-- EXERCISE --
Repeat the whole listing exactly as written.

-- RECORDED INFORMATION --
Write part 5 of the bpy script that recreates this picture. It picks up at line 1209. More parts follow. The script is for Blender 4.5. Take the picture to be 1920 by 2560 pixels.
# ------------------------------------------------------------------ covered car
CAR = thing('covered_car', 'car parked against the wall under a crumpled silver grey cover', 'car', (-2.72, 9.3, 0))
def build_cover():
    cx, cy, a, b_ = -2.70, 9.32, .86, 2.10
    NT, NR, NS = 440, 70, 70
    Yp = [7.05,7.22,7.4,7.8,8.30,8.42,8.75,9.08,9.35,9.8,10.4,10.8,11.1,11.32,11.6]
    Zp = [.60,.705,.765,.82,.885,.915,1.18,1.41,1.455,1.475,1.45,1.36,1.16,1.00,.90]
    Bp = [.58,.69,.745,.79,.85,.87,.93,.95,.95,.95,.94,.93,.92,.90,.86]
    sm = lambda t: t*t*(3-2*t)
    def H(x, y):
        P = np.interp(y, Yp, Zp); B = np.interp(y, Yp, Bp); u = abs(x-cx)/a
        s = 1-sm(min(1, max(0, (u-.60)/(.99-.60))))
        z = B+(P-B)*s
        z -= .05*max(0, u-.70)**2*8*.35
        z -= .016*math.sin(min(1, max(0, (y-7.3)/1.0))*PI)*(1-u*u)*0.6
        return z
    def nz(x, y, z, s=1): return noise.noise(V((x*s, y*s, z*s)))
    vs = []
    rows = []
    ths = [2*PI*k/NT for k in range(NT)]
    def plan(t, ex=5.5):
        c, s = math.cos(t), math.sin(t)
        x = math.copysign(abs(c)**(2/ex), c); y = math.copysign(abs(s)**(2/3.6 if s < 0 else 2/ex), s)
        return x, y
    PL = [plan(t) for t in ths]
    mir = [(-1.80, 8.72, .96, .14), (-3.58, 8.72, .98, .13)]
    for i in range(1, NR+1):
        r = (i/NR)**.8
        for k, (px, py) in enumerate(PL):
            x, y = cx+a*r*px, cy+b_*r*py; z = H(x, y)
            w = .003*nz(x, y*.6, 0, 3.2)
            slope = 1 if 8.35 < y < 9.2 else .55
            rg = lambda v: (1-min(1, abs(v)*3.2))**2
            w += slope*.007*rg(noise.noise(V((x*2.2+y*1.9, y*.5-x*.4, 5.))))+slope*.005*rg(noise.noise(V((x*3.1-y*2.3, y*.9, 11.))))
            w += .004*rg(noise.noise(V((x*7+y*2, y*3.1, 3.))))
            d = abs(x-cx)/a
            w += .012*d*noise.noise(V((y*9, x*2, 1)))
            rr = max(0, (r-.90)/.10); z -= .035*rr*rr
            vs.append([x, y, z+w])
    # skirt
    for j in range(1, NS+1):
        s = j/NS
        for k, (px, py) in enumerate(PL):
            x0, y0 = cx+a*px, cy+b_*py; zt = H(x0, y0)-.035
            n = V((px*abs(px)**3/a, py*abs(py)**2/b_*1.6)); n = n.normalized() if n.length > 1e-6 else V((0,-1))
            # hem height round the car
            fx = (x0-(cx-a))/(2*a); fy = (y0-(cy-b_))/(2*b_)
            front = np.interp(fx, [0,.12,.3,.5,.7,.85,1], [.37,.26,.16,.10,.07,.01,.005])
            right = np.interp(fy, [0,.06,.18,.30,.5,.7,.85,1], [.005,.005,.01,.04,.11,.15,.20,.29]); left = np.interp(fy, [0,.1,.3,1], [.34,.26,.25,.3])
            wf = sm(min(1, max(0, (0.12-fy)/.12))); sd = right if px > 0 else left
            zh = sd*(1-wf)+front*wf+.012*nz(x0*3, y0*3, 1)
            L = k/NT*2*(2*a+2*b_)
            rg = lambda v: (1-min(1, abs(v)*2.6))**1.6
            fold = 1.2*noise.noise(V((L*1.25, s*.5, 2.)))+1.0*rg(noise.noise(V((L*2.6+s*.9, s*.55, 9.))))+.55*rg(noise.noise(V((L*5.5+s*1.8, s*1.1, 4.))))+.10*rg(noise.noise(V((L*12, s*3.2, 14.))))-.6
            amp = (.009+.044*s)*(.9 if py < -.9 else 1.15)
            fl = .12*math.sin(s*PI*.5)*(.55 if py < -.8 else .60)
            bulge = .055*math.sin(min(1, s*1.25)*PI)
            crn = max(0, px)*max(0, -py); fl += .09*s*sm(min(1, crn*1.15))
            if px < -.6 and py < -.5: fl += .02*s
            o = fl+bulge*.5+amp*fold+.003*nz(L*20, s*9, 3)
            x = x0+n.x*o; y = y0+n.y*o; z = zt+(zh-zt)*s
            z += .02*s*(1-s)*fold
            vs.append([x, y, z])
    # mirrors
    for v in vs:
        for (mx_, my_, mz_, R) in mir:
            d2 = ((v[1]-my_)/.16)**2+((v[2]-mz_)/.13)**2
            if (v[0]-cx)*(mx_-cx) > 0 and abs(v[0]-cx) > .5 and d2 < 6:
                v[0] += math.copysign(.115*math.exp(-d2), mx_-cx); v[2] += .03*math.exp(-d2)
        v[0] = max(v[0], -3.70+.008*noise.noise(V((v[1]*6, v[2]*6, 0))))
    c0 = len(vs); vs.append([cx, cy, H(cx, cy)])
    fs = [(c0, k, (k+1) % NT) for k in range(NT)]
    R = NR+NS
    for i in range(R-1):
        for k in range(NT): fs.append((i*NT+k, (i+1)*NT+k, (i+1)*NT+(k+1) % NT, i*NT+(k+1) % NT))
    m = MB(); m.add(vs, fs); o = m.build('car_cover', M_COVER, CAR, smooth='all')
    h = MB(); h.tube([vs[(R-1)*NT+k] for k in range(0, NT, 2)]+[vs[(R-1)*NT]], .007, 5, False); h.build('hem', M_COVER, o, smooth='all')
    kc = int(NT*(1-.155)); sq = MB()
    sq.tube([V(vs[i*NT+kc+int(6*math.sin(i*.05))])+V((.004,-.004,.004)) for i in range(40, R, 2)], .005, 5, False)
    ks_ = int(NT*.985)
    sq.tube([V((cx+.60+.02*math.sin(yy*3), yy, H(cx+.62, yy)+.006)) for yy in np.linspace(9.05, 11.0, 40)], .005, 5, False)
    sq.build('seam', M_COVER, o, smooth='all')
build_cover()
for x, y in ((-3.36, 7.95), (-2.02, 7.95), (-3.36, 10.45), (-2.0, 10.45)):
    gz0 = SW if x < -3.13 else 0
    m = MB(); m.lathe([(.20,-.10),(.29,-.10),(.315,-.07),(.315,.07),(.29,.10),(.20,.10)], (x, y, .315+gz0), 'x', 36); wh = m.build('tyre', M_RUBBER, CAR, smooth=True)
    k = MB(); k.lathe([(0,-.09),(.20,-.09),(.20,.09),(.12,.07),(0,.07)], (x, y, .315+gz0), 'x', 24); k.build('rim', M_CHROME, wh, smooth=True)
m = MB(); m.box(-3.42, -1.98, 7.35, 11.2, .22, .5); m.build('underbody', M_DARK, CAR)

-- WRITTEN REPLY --
Write part 5 of the bpy script that recreates this picture. It picks up at line 1209. More parts follow. The script is for Blender 4.5. Take the picture to be 1920 by 2560 pixels.
# ------------------------------------------------------------------ covered car
CAR = thing('covered_car', 'car parked against the wall under a crumpled silver grey cover', 'car', (-2.72, 9.3, 0))
def build_cover():
    cx, cy, a, b_ = -2.70, 9.32, .86, 2.10
    NT, NR, NS = 440, 70, 70
    Yp = [7.05,7.22,7.4,7.8,8.30,8.42,8.75,9.08,9.35,9.8,10.4,10.8,11.1,11.32,11.6]
    Zp = [.60,.705,.765,.82,.885,.915,1.18,1.41,1.455,1.475,1.45,1.36,1.16,1.00,.90]
    Bp = [.58,.69,.745,.79,.85,.87,.93,.95,.95,.95,.94,.93,.92,.90,.86]
    sm = lambda t: t*t*(3-2*t)
    def H(x, y):
        P = np.interp(y, Yp, Zp); B = np.interp(y, Yp, Bp); u = abs(x-cx)/a
        s = 1-sm(min(1, max(0, (u-.60)/(.99-.60))))
        z = B+(P-B)*s
        z -= .05*max(0, u-.70)**2*8*.35
        z -= .016*math.sin(min(1, max(0, (y-7.3)/1.0))*PI)*(1-u*u)*0.6
        return z
    def nz(x, y, z, s=1): return noise.noise(V((x*s, y*s, z*s)))
    vs = []
    rows = []
    ths = [2*PI*k/NT for k in range(NT)]
    def plan(t, ex=5.5):
        c, s = math.cos(t), math.sin(t)
        x = math.copysign(abs(c)**(2/ex), c); y = math.copysign(abs(s)**(2/3.6 if s < 0 else 2/ex), s)
        return x, y
    PL = [plan(t) for t in ths]
    mir = [(-1.80, 8.72, .96, .14), (-3.58, 8.72, .98, .13)]
    for i in range(1, NR+1):
        r = (i/NR)**.8
        for k, (px, py) in enumerate(PL):
            x, y = cx+a*r*px, cy+b_*r*py; z = H(x, y)
            w = .003*nz(x, y*.6, 0, 3.2)
            slope = 1 if 8.35 < y < 9.2 else .55
            rg = lambda v: (1-min(1, abs(v)*3.2))**2
            w += slope*.007*rg(noise.noise(V((x*2.2+y*1.9, y*.5-x*.4, 5.))))+slope*.005*rg(noise.noise(V((x*3.1-y*2.3, y*.9, 11.))))
            w += .004*rg(noise.noise(V((x*7+y*2, y*3.1, 3.))))
            d = abs(x-cx)/a
            w += .012*d*noise.noise(V((y*9, x*2, 1)))
            rr = max(0, (r-.90)/.10); z -= .035*rr*rr
            vs.append([x, y, z+w])
    # skirt
    for j in range(1, NS+1):
        s = j/NS
        for k, (px, py) in enumerate(PL):
            x0, y0 = cx+a*px, cy+b_*py; zt = H(x0, y0)-.035
            n = V((px*abs(px)**3/a, py*abs(py)**2/b_*1.6)); n = n.normalized() if n.length > 1e-6 else V((0,-1))
            # hem height round the car
            fx = (x0-(cx-a))/(2*a); fy = (y0-(cy-b_))/(2*b_)
            front = np.interp(fx, [0,.12,.3,.5,.7,.85,1], [.37,.26,.16,.10,.07,.01,.005])
            right = np.interp(fy, [0,.06,.18,.30,.5,.7,.85,1], [.005,.005,.01,.04,.11,.15,.20,.29]); left = np.interp(fy, [0,.1,.3,1], [.34,.26,.25,.3])
            wf = sm(min(1, max(0, (0.12-fy)/.12))); sd = right if px > 0 else left
            zh = sd*(1-wf)+front*wf+.012*nz(x0*3, y0*3, 1)
            L = k/NT*2*(2*a+2*b_)
            rg = lambda v: (1-min(1, abs(v)*2.6))**1.6
            fold = 1.2*noise.noise(V((L*1.25, s*.5, 2.)))+1.0*rg(noise.noise(V((L*2.6+s*.9, s*.55, 9.))))+.55*rg(noise.noise(V((L*5.5+s*1.8, s*1.1, 4.))))+.10*rg(noise.noise(V((L*12, s*3.2, 14.))))-.6
            amp = (.009+.044*s)*(.9 if py < -.9 else 1.15)
            fl = .12*math.sin(s*PI*.5)*(.55 if py < -.8 else .60)
            bulge = .055*math.sin(min(1, s*1.25)*PI)
            crn = max(0, px)*max(0, -py); fl += .09*s*sm(min(1, crn*1.15))
            if px < -.6 and py < -.5: fl += .02*s
            o = fl+bulge*.5+amp*fold+.003*nz(L*20, s*9, 3)
            x = x0+n.x*o; y = y0+n.y*o; z = zt+(zh-zt)*s
            z += .02*s*(1-s)*fold
            vs.append([x, y, z])
    # mirrors
    for v in vs:
        for (mx_, my_, mz_, R) in mir:
            d2 = ((v[1]-my_)/.16)**2+((v[2]-mz_)/.13)**2
            if (v[0]-cx)*(mx_-cx) > 0 and abs(v[0]-cx) > .5 and d2 < 6:
                v[0] += math.copysign(.115*math.exp(-d2), mx_-cx); v[2] += .03*math.exp(-d2)
        v[0] = max(v[0], -3.70+.008*noise.noise(V((v[1]*6, v[2]*6, 0))))
    c0 = len(vs); vs.append([cx, cy, H(cx, cy)])
    fs = [(c0, k, (k+1) % NT) for k in range(NT)]
    R = NR+NS
    for i in range(R-1):
        for k in range(NT): fs.append((i*NT+k, (i+1)*NT+k, (i+1)*NT+(k+1) % NT, i*NT+(k+1) % NT))
    m = MB(); m.add(vs, fs); o = m.build('car_cover', M_COVER, CAR, smooth='all')
    h = MB(); h.tube([vs[(R-1)*NT+k] for k in range(0, NT, 2)]+[vs[(R-1)*NT]], .007, 5, False); h.build('hem', M_COVER, o, smooth='all')
    kc = int(NT*(1-.155)); sq = MB()
    sq.tube([V(vs[i*NT+kc+int(6*math.sin(i*.05))])+V((.004,-.004,.004)) for i in range(40, R, 2)], .005, 5, False)
    ks_ = int(NT*.985)
    sq.tube([V((cx+.60+.02*math.sin(yy*3), yy, H(cx+.62, yy)+.006)) for yy in np.linspace(9.05, 11.0, 40)], .005, 5, False)
    sq.build('seam', M_COVER, o, smooth='all')
build_cover()
for x, y in ((-3.36, 7.95), (-2.02, 7.95), (-3.36, 10.45), (-2.0, 10.45)):
    gz0 = SW if x < -3.13 else 0
    m = MB(); m.lathe([(.20,-.10),(.29,-.10),(.315,-.07),(.315,.07),(.29,.10),(.20,.10)], (x, y, .315+gz0), 'x', 36); wh = m.build('tyre', M_RUBBER, CAR, smooth=True)
    k = MB(); k.lathe([(0,-.09),(.20,-.09),(.20,.09),(.12,.07),(0,.07)], (x, y, .315+gz0), 'x', 24); k.build('rim', M_CHROME, wh, smooth=True)
m = MB(); m.box(-3.42, -1.98, 7.35, 11.2, .22, .5); m.build('underbody', M_DARK, CAR)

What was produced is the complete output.